An acquaintance who overcame addiction to remake her life once told me, “Discipline is remembering what you really want.”
So much of what we accomplish comes back to having the discipline to achieve our goals. After years of giving in to dependency, my friend wanted to change her life in a way that aligned with her goals; with what she — when she was brutally honest with herself — really wanted from life.*
As a different person than I was in my 20s or 40s, I’m now focusing on what I really want to accomplish in the years ahead. Discipline is hard and involves pain, no matter where you are in your life journey: in school, beginning a career, as a senior manager, building and growing a business, caring for others, living out a gap year, sailing along effortlessly, or fighting addiction. However, it has been said, “We must all suffer from one of two pains: the pain of discipline or the pain of regret. The difference is discipline weighs ounces while regret weighs tons.”

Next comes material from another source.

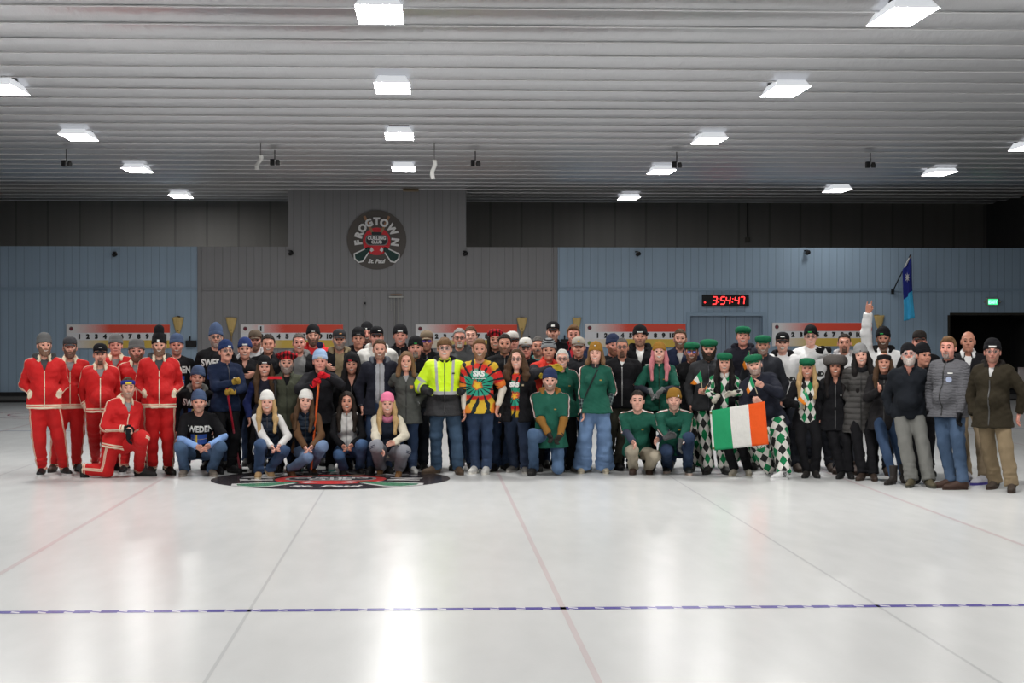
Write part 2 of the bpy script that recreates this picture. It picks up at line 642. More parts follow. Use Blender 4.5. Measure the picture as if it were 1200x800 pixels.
def hair_mesh(style):
    th = {'short': .013, 'buzz': .006, 'quiff': .017, 'under': .006, 'fringe': .022, 'curlytop': .020}.get(style, .013)
    skull = lambda t, kk=.02: [E((0, .013, .028), (.074 + t * .6, .091 + t * .75, .089 + t))]
    if style in ('short', 'buzz', 'quiff', 'under', 'fringe', 'curlytop'):
        pr = skull(th)
        if style == 'quiff': pr += [E((.01, -.05, .105), (.05, .04, .022), .03)]
        if style == 'curlytop': pr += [E((0, -.045, .10), (.055, .045, .030), .03)]
        if style == 'fringe': pr += [E((0, -.06, .085), (.068, .04, .035), .03)]
        zf = .046 if style == 'fringe' else .076
        def cut(D, x, y, z):
            zl = np.interp(y.ravel(), [-.12, -.072, -.034, -.014, .03, .11], [zf + .006, zf, zf - .026, -.014, -.022, -.078]).reshape(y.shape)
            g = z - zl - np.maximum(0, np.abs(x) - .02) * np.where(y < -.03, .25, 0)
            D = np.maximum(D, -g)
            if style == 'under': D = np.maximum(D, z - .045)
            return D
        return sdf_mesh('hair', pr, .006, DUMMY, cut, lambda v: wob(v, 3, .0022, 160))
    hat = style.endswith('hat')
    st = style[:-3] if hat else style
    pr = [E((0, .018, .028), (.086, .098, .102))] if not hat else [E((0, .022, .0), (.080, .090, .085))]
    end = {'long': -.36, 'shoulder': -.17, 'curly': -.24, 'bob': -.12, 'xlong': -.44}[st]
    rr = {'long': .030, 'shoulder': .028, 'curly': .048, 'bob': .028, 'xlong': .036}[st]
    for s in (-1, 1):
        out = .012 if st != 'curly' else .03
        pr += [C((s * .078, .0, .03), (s * (.084 + out * .5), .0, -.09), .022, rr, .03),
               C((s * (.084 + out * .5), .0, -.09), (s * (.090 + out), -.045, max(end, -.2)), rr, rr * 1.05, .03)]
        if end < -.2:
            pr += [C((s * (.090 + out), -.045, -.2), (s * (.082 + out), -.085 if st != 'curly' else -.05, end), rr, rr * .7, .03)]
        pr += [C((s * .05, .06, .0), (s * .06, .075, max(end, -.2)), .05, .035, .04)]
    pr += [C((0, .06, .0), (0, .085, max(end, -.22)), .06, .04, .04)]
    def cut(D, x, y, z):
        face = np.maximum(np.abs(x) - .060 + np.maximum(z, 0) * .25, y - .005)
        face = np.maximum(face, z - (.070 if hat else .083) + np.abs(x) * (.2 if hat else .5))
        D = np.maximum(D, -face)
        if hat: D = np.maximum(D, z - .045)
        return D
    amp = .007 if st == 'curly' else .004
    fr = 60 if st == 'curly' else 90
    return sdf_mesh('hair', pr, .0085, DUMMY, cut, lambda v: wob(v * np.array([1, 1, .35 if st != 'curly' else 1]), 5, amp, fr))

def beard_mesh(style):
    t = {'full': .006, 'short': .003, 'big': .013, 'goatee': .006, 'stubble': .0022, 'tache': .0}[style]
    hp = head_prims()
    def grow(p):
        if p[0] == 'c': return p[:3] + (p[3] + t, p[4] + t) + p[5:]
        return ('e', p[1], p[2] + t, p[3], p[4], p[5])
    if style == 'tache':
        pr = [C((0, -.100, -.043), (.026, -.084, -.052), .0085, .005, .008), C((0, -.100, -.043), (-.026, -.084, -.052), .0085, .005, .008)]
        return sdf_mesh('moustache', pr, .0035, DUMMY)
    pr = [grow(p) for p in hp[:6]] + [C((0, -.094 - t * .5, -.044), (.027, -.080, -.056), .0085, .006, .012), C((0, -.094 - t * .5, -.044), (-.027, -.080, -.056), .0085, .006, .012)]
    if style in ('full', 'big'): pr += [E((0, -.066 - t, -.100 - t * .8), (.028, .022, .022 + t), .02)]
    def cut(D, x, y, z):
        ax = np.abs(x)
        top = z + .040 - np.maximum(0, ax - .030) * 1.25
        top = top + .004 * np.sin(x * 420) * np.sin(y * 380 + 1) + .004
        top = np.where(y > .006, 9.0, top)
        D = np.maximum(D, top)
        m = np.sqrt((x / .021) ** 2 + ((z + .062) / .008) ** 2) - 1
        mouth = np.maximum(m * .008, y + .055)
        D = np.maximum(D, -mouth)
        if style == 'goatee': D = np.maximum(D, ax - .030)
        return np.maximum(D, -(z + .138))
    return sdf_mesh('beard', pr, .0045, DUMMY, cut, lambda v: wob(v, 9, min(.002, t * .3), 220))

def glasses_mesh(kind):
    m = MB()
    rx, rz = (.024, .017)
    for s in (-1, 1):
        ring = []
        for k in range(16):
            a = 2 * PI * k / 16
            cx, cz = math.cos(a), math.sin(a)
            ring.append((s * .032 + rx * np.sign(cx) * abs(cx) ** .6, -.101 + abs(s * .032 + rx * cx) * .12, .006 + rz * np.sign(cz) * abs(cz) ** .6))
        m.tube(ring, .0022, 6, 0, True)
        m.tube([(s * .056, -.094, .010), (s * .078, -.05, .010), (s * .081, .005, .006)], .002, 5, 0)
    m.tube([(-.008, -.101, .011), (0, -.103, .013), (.008, -.101, .011)], .002, 5, 0)
    return m.mesh('glasses', DUMMY, True)

def lens_mesh():
    m = MB()
    for s in (-1, 1):
        ring = []
        for k in range(16):
            a = 2 * PI * k / 16
            cx, cz = math.cos(a), math.sin(a)
            ring.append((s * .032 + .0225 * np.sign(cx) * abs(cx) ** .6, -.1005 + abs(s * .032 + .0225 * cx) * .12, .006 + .0155 * np.sign(cz) * abs(cz) ** .6))
        m.poly(ring if s < 0 else ring[::-1], .0012)
    return m.mesh('lens', DUMMY)

def lens_mat(c, a):
    k = ('lens', c)
    if k not in MATS:
        g = NG('lens_%d' % len(MATS))
        g.b.inputs['Transmission Weight'].default_value = a
        g.b.inputs['IOR'].default_value = 1.05
        MATS[k] = g.fin(c, .06, 0, .5)
    return MATS[k]

TILT = Rx(rad(-13))
HATC = (0, .012, 0)
def hat_mesh(kind):
    m = MB()
    if kind in ('beanie', 'tallbeanie', 'pointbeanie', 'slouch'):
        h = {'beanie': 1.0, 'tallbeanie': 1.12, 'pointbeanie': 1.28, 'slouch': 1.0}[kind]
        tip = .5 if kind == 'pointbeanie' else 1.0
        pr = [(.081, .002), (.0845, .006), (.086, .030), (.0855, .055), (.0815, .080 * h), (.070 * (.93 if tip < 1 else 1), .106 * h), (.048 * (.85 if tip < 1 else 1), .126 * h), (.024 * (.8 if tip < 1 else 1), .137 * h), (.004, .140 * h)]
        m.lathe(pr, 28, 0, 1, 1.19, (0, .012, .018), TILT)
    elif kind == 'fold':
        pr = [(.081, .002), (.0845, .006), (.086, .030), (.0855, .055), (.0835, .085), (.080, .108), (.066, .120), (.004, .118)]
        m.lathe(pr, 28, 0, 1, 1.19, (0, .012, .018), TILT)
    elif kind == 'cap':
        m.lathe([(.082, 0), (.0845, .012), (.084, .034), (.0775, .062), (.061, .083), (.034, .096), (.004, .100)], 28, 0, 1, 1.19, (0, .012, .040), Rx(rad(-7)))
    elif kind == 'flatcap':
        m.lathe([(.083, 0), (.093, .008), (.101, .028), (.099, .052), (.082, .072), (.045, .083), (.004, .085)], 28, 0, 1.0, 1.27, (0, -.002, .044), Rx(rad(-3)))
    elif kind == 'beret':
        m.lathe([(.080, 0), (.084, .004), (.086, .026), (.105, .038), (.121, .056), (.118, .078), (.085, .096), (.040, .104), (.004, .106)], 32, 0, 1, 1.1, (0, .010, .030), TILT)
    elif kind == 'tam':
        m.lathe([(.080, 0), (.084, .004), (.086, .03), (.098, .04), (.104, .06), (.095, .085), (.066, .104), (.030, .112), (.004, .113)], 32, 0, 1, 1.14, (0, .010, .025), TILT)
    elif kind == 'fur':
        m.lathe([(.080, -.03), (.120, -.034), (.146, -.004), (.150, .035), (.138, .070), (.108, .090), (.06, .096), (.004, .094)], 32, 0, 1, 1.1, (0, .012, .045), Rx(rad(-9)))
    elif kind == 'band':
        m.lathe([(.079, 0), (.083, .003), (.085, .022), (.083, .043), (.079, .046)], 28, 0, 1, 1.19, (0, .012, .036), Rx(rad(-10)))
    elif kind == 'earband':
        m.lathe([(.079, 0), (.085, .003), (.088, .03), (.086, .058), (.078, .066), (.05, .07)], 28, 0, 1, 1.19, (0, .012, .014), TILT)
    v = np.array(m.v)
    if kind in ('beret', 'fur'):
        a = .005 if kind == 'beret' else .003
        d = wob(v, 4, a, 70 if kind == 'beret' else 120)
        w = np.clip((v[:, 2] - .05) / .03, 0, 1) if kind == 'beret' else 1
        v = v + nrm(v - v.mean(0)) * 0
        cen = np.array([0, .012, .04]); dirs = v - cen; dirs = dirs / (np.linalg.norm(dirs, axis=1, keepdims=True) + 1e-9)
        v = v + dirs * (d * w)[:, None] * (2.0 if kind == 'beret' else 1.5)
    return to_mesh(kind, v, m.f, DUMMY, m.m, True)

def cuff_mesh(h=.046):
    m = MB()
    m.lathe([(.083, .001), (.0885, .004), (.0905, .014), (.0905, h - .008), (.088, h - .001), (.084, h)], 28, 0, 1, 1.19, (0, .012, .016), TILT)
    return m.mesh('cuff', DUMMY, True)

def bill_mesh(kind):
    L, w, zf, drop = (.070, .070, .044, .016) if kind == 'cap' else (.040, .066, .044, .010)
    y0 = -.080 if kind == 'cap' else -.088
    nx, ny = 12, 6
    top = []
    for j in range(ny + 1):
        t = j / ny
        for i in range(nx + 1):
            a = (i / nx) * 2 - 1
            x = w * math.sin(a * PI / 2) * (1 - .12 * t)
            yb = y0 + .062 * (1 - math.cos(a * PI / 2)) * 1.25
            y = yb - L * t * math.cos(a * PI / 2) ** .6
            z = zf - drop * t - .32 * abs(x / w) ** 2 * .05
            top.append((x, y, z + .006))
    fs = [(j * (nx + 1) + i, j * (nx + 1) + i + 1, (j + 1) * (nx + 1) + i + 1, (j + 1) * (nx + 1) + i) for j in range(ny) for i in range(nx)]
    P = np.array(top); n = len(P)
    Q = P - np.array([0, 0, .005])
    out = [f[::-1] for f in fs] + [tuple(i + n for i in f) for f in fs]
    rim = [(i, i + 1) for i in range(nx)] + [(nx + j * (nx + 1), nx + (j + 1) * (nx + 1)) for j in range(ny)] + [(ny * (nx + 1) + i + 1, ny * (nx + 1) + i) for i in range(nx)] + [((j + 1) * (nx + 1), j * (nx + 1)) for j in range(ny)]
    out += [(a, b, b + n, a + n) for a, b in rim]
    return to_mesh('bill', np.vstack([P, Q]), out, DUMMY)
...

To be effective, discipline requires daily care and attention. Deciding how to prioritize what you really want is an important first, and ongoing, step. Investor Warren Buffett is famous for, among other things, his 3-step approach to setting priorities. To boil his approach down to the basics:
- Step 1 — List your top 25 goals
- Step 2 — Circle the top 5
- Step 3 — Focus like a laser on the top 5 and avoid the other 20 at all costs
Eliminating the inessential, the things that are not what you really want, is so important in life. Most of the choices we make each day may feel like the products of well-considered decision-making, but they’re not. They’re habits. They don’t come from our core goals or from a place of discipline; instead, they come as our brains look for ways to save effort. Fortunately, as Charles Duhigg writes in The Power of Habit: Why we Do What We Do in Life and Business, habits are not destiny.
How do we focus on key goals that are clear and compelling to drive choices and actions over hours, days, months, and years? As my daily routine has changed dramatically over the last three months, I’ve seen the need to focus on what I do out of habit and what I do that comes from a disciplined approach to life and my goals. I am working to change those habits where a more disciplined approach is needed. This assessment is a necessary task that needs to take place on a regular basis. If we don’t make that commitment, we will have to face the consequences of our actions.
Discipline isn’t simply making a box and staying within those boundaries. In so many areas of exploration and growth, lines are made to be crossed. Instead, discipline is having your big picture goal — remembering what you really want — always front of mind and part of your daily practice.
Have a good week.
More to come…
DJB
*The line was so important to me that I used it to lead off my 60 Lessons from 60 Years post of a few years ago.